Violin, Cello, and Piano – 20 mins.

Video

Audio

Score (Free Download)

Program Note

Don Freund’s Autumnsongs was commissioned in 2010 jointly by Indiana Music Teachers Association and Music Teachers National Association as part of the MTNA Commissioned Composer Program. The work was composed to be performed by a trio of fabulously talented pre-college musicians in the fall season, so it is touched by a sense of youthful discovery along with the feelings that arise as summer turns towards winter. There is some wordplay behind the narrative of the piece as well — “fall” suggests not only a time of year but also a descent from one world into another.

The first movement, “Fall from Grace,” begins with only the purest of intervals and natural string harmonics, but as more pitches are added, a pentatonic scale and some faint allusions to “Amazing Grace” emerge. Adding still more pitches inevitably leads to the discovery of the tritone interval, that “devil in music.” Along with that discovery comes a gradual transformation from the initial mysterious other-worldly atmosphere to the rough and violent music which ends the first movement.
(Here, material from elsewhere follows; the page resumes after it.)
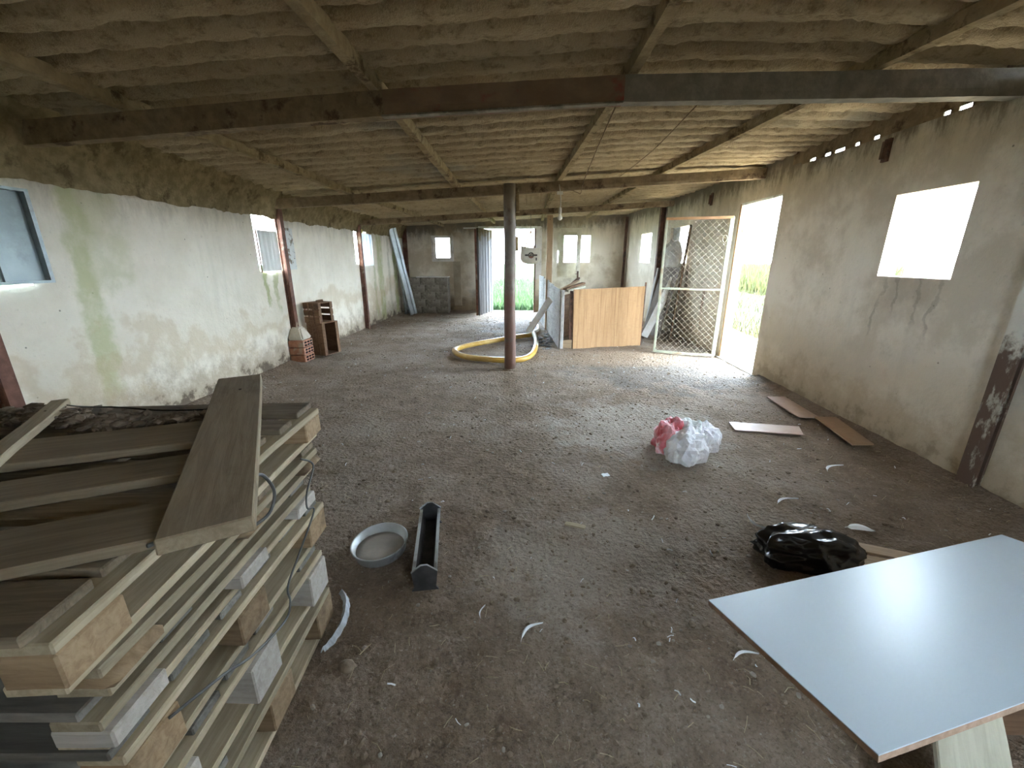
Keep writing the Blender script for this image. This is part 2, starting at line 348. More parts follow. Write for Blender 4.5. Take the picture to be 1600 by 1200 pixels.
# ------------------------------------------------------------------ roof: corrugated sheets, purlins
ceil = empty('ceiling', (0, 0, 2.4), 'low corrugated roof thick with dusty cobwebs', kind='structure')
PW = .205
def roof_pt(x, y):
    ph = 2 * math.pi * (y - 2.255) / PW; near = y < 6
    a = .080 * (.5 + .5 * math.cos(ph)) ** 3 - .027
    fz_ = .011 * fbm(x * 4.5, y * 9, 2., 3) + (.010 * fbm(x * 19, y * 24, 4., 2) if near else 0)
    sag = max(0, math.cos(ph + .9)) ** 2 * .012 * (fbm(x * 9, y * 3, 7., 2) + .4)
    return (x, y + .012 * fbm(x * 2.2, y * .7, 5., 2), rz_(x, y) + a + fz_ - sag)
xs_cuts = [-3.62, -1.45, .85, 3.16]
y = YF - .2; row = 0
while y < YB + .1:
    y2 = y + PW * 5
    for c in range(3):
        dx = .034 if y < 5.5 else .08; dy = PW / 13 if y < 5.5 else PW / 9
        nx = max(2, int((xs_cuts[c + 1] - xs_cuts[c]) / dx)); ny = int(round((y2 - y + .09) / dy))
        lift = .003 * ((row + c) % 2)
        xs = [xs_cuts[c] - .015 + (xs_cuts[c + 1] - xs_cuts[c] + .03) * i / nx for i in range(nx + 1)]; ys = [y - .045 + (y2 - y + .09) * i / ny for i in range(ny + 1)]
        grid('roof_sheet', xs, ys, lambda a, b: tuple(Vector(roof_pt(a, b)) + Vector((0, 0, lift))), MT['roof'], ceil, flip=True)
    y = y2; row += 1
def rough_bar(name, a, b, w_, h, mat, parent, amp=.006, seg=26):
    a = Vector(a); b = Vector(b); d = (b - a).normalized(); s_ = d.cross(Vector((0, 0, 1))).normalized(); v = []; f = []
    prof = [(-.5, 1), (-.5, .3), (-.42, 0), (.42, 0), (.5, .3), (.5, 1)]; n = len(prof)
    for i in range(seg + 1):
        p = a + (b - a) * i / seg
        for (px, pz) in prof:
            q = p + s_ * (px * w_) + Vector((0, 0, pz * h)); k_ = amp * fbm(q.x * 14, q.y * 14, q.z * 14 + 3, 2); q += (s_ * px * 2 + Vector((0, 0, -1))) * k_; v.append(q)
    for i in range(seg):
        for j in range(n): f.append((i * n + j, i * n + (j + 1) % n, (i + 1) * n + (j + 1) % n, (i + 1) * n + j))
    f += [tuple(range(n)), tuple(range(seg * n + n - 1, seg * n - 1, -1))]
    me = mesh(name, v, f); bm = bmesh.new(); bm.from_mesh(me); bmesh.ops.recalc_face_normals(bm, faces=bm.faces[:]); bm.to_mesh(me); bm.free()
    return link(name, me, mat, parent)
BAYS = [(YF, 2.93), (2.93, 5.78), (5.78, 8.72), (8.72, YB)]
for xq in ((-2.45, -2.60, -2.34, -2.3, -2.3), (-.98, -.97, -.95, -.93, -.93), (.67, .62, .37, .33, .33), (2.5, 2.03, 1.63, 1.5, 1.5)):
    for i, (a, b) in enumerate(BAYS):
        rough_bar('purlin', (xq[i], a, pz_(xq[i], a)), (xq[i + 1], b, pz_(xq[i + 1], b)), .07, .075, MT['dust'], ceil)
# dirt and old web packed between wall plate and roof on the left
def web(x_, yv, t_):
    b = 1.945 + .035 * fbm(yv * 2.3, 1., 0, 4) + .018 * fbm(yv * 14, 2., 0, 2); e = .018 + .16 * t_ ** 1.6 + .03 * fbm(yv * 5, t_ * 3, 4., 3) * (t_ + .2)
    return (XL + max(.004, e), yv, b + (rz_(XL, yv) + .0 - b) * t_)
ys = steps(YF, YB, .035, .06); ts = [i / 9 for i in range(10)]
v = [web(0, yy, tt) for yy in ys for tt in ts]; f = []
for j in range(len(ys) - 1):
    for i in range(9): f.append((j * 10 + i, (j + 1) * 10 + i, (j + 1) * 10 + i + 1, j * 10 + i + 1))
cw = link('cobweb', mesh('cobweb', v, f), MT['web'], None, True)
tag(cw, 'thick brown dusty cobweb packed along the top of the left wall', 'cobweb', kind='stuff')

# ------------------------------------------------------------------ roof beams
def beam(label, pts, h, d, mats, y):
    e = empty('roof_beam', (0, y, pts[0][1]), label, 'beam', kind='thing')
    for i in range(len(pts) - 1):
        (x0, z0), (x1, z1) = pts[i], pts[i + 1]
        rough_bar('beam_segment', (x0, y, z0), (x1 + .004, y, z1), d, h, mats[i % len(mats)], e, amp=.004, seg=30)
    return e
MT['redpaint'] = simple('dusty_red_primer', (.19, .13, .09), (.25, .175, .12), 7, .85, 0, .2, sc=(.6, 1, 1), c3=(.24, .06, .05))
MT['greybeam'] = simple('grey_dusty_steel', (.20, .18, .15), (.28, .255, .21), 12, .9, 0, .4)
b1 = beam('nearest roof beam, brown with a red painted middle section and grey end', [(-3.52, 2.15), (-.92, 2.302), (.56, 2.36), (2.93, 2.362)], .14, .10, [MT['beamdust'], MT['redpaint'], MT['greybeam']], 2.99)
bar('flange', MT['concrete'], (-.93, 2.95, 2.297), (.56, 2.95, 2.355), .05, .012, b1, warp=.001)
beam('second roof beam, dark brown, touching the round pole', [(-3.40, 2.065), (2.90, 2.39)], .115, .10, [MT['beamdust']], 5.80)
beam('third roof beam, farthest from the camera, above the timber post', [(-3.40, 2.062), (2.74, 2.395)], .10, .10, [MT['beamdust']], 8.72)

# ------------------------------------------------------------------ posts on the walls and in the middle
def channel(name, mat, h, w_, d, parent):      # H-section upright, local z up, flanges parallel to local y
    t = MB(); q = .012
    t.box(-d, -d + q, -w_ / 2, w_ / 2, 0, h); t.box(-q, 0, -w_ / 2, w_ / 2, 0, h); t.box(-d + q, -q, -q / 2, q / 2, 0, h)
    o = t.build(name, mat); adopt(o, parent) if parent else None; return o
def steel_post(x, y, z0, z1, label, w_=.10, d=.13, side=1, mat=None):
    t = MB(); q = .014; X0, X1 = (x, x + d * side); X0, X1 = min(X0, X1), max(X0, X1); off = .0 - z0
    t.box(X0 - x, X0 - x + q, -w_ / 2, w_ / 2, 0, z1 - z0); t.box(X1 - x - q, X1 - x, -w_ / 2, w_ / 2, 0, z1 - z0); t.box(X0 - x + q, X1 - x - q, -.02, .02, 0, z1 - z0)
    o = t.build('steel_post', mat or MT['rust']); o.location = (x, y, z0); return tag(o, label, 'post')
steel_post(XL, 2.42, 0, 2.1, 'rusty red steel post on left wall beside the metal shutter', .08, .09)
steel_post(XL, 5.84, .40, 2.07, 'rusty red steel post on left wall standing on the brick pier', .08, .08)
steel_post(XL, 8.57, 0, 2.07, 'rusty red steel post on left wall beyond the wooden crates', .07, .08)
steel_post(XL + .02, 11.62, 0, 2.2, 'rusty corner post in the far left corner behind leaning metal', .09, .10)
k = M('half_peeled_post'); z = k.sep()[2]; a = k.mix(k.rng(k.noise(9, 6, .7, v=k.map((1, 1, .4))), .50, .6), (.13, .085, .06), (.46, .42, .34)); a = k.mix(k.rng(k.math('ADD', z, k.rng(k.noise(9, 5), .2, .8, -.12, .12)), .90, 1.0), a, (.68, .65, .56)); k.bump(k.noise(18, 5), .5, .01); MT['peel'] = k.out(a, .9)
steel_post(XR, 2.53, 0, 2.44, 'post with flaking plaster on right wall nearest the viewer', .11, .05, -1, MT['peel'])
steel_post(xr(9.16), 9.1, 0, 2.46, 'dark brown post on right wall behind the wire gate', .10, .09, -1, MT['rustdark'])
steel_post(xr(11.45) - .04, 11.45, 0, 2.45, 'dark post in the far right corner', .08, .06, -1, MT['rustdark'])
o = MB().box(-.02, 0, -.03, .03, 0, .17).box(-.05, 0, -.012, .012, .02, .15).build('wall_bracket', MT['rustdark']); o.location = (XR, 3.9, 2.2); tag(o, 'short dark steel bracket above the right wall opening', 'bracket')
o = MB().box(-.02, 0, -.03, .03, 0, .18).box(-.05, 0, -.012, .012, .02, .15).build('wall_bracket', MT['rustdark']); o.location = (xr(7.2), 7.2, 2.24); tag(o, 'short dark bracket on right wall above the open gate', 'bracket')
# round pole
k = M('steel_pole'); z = k.sep()[2]; c = k.mix(k.rng(k.math('ADD', z, k.rng(k.noise(5), .2, .8, -.3, .3)), .6, 1.6), (.165, .090, .065), (.215, .185, .15)); c = k.mix(k.rng(k.noise(9, 6, .7), .5, .7), c, (.14, .10, .08)); k.bump(k.noise(22), .3, .006); MT['pole'] = k.out(c, .6, .15, .4)
e = empty('support_pole', (-.245, 5.47, 0), 'round rust brown pole standing in the middle of the floor', 'pole')
t = MB(); t.tube([(-.245 + .004 * math.sin(i), 5.47, -.03 + 2.33 * i / 12) for i in range(13)], [.076 - .004 * i / 12 for i in range(13)], 20); t.build('shaft', MT['pole'], e, True)
t = MB(); t.tube([(-.245, 5.47, fz(-.245, 5.47) - .02), (-.245, 5.47, fz(-.245, 5.47) + .022)], [.11, .09], 14); t.build('foot', MT['floor'], e)
bar('wedge', MT['dust'], (-.15, 5.47, 1.98), (-.155, 5.5, 2.26), .05, .04, e, up=(1, 0, 0))
MT['post'] = wood('sawn_timber_post', (.42, .28, .16), (.54, .38, .23), (.25, .15, .08), vary=.05)
bar('timber_post', MT['post'], (.40, 8.74, 0), (.40, 8.74, 2.24), .155, .11, None, up=(1, 0, 0)); tag(bpy.data.objects['timber_post'], 'square pale timber post rising behind the plank pen', 'post')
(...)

The second movement, “Turning Colors/Harvest Hymn/ Harvest Dance,” portrays a different kind of transformation. Material borrowed from Debussy’s Prelude “Feuilles mortes” (fallen leaves) is presented with an aura of progressive change which leads to the Harvest Hymn, presented by the piano over the strings’ color-shifting background.  The strings respond with a Harvest Dance, a robust celebration spiked with bits of Vivaldian autumn. When the dance begins to careen out of control the hymn returns, mixed with echoes of the Debussy prelude and the pristine music of the spheres.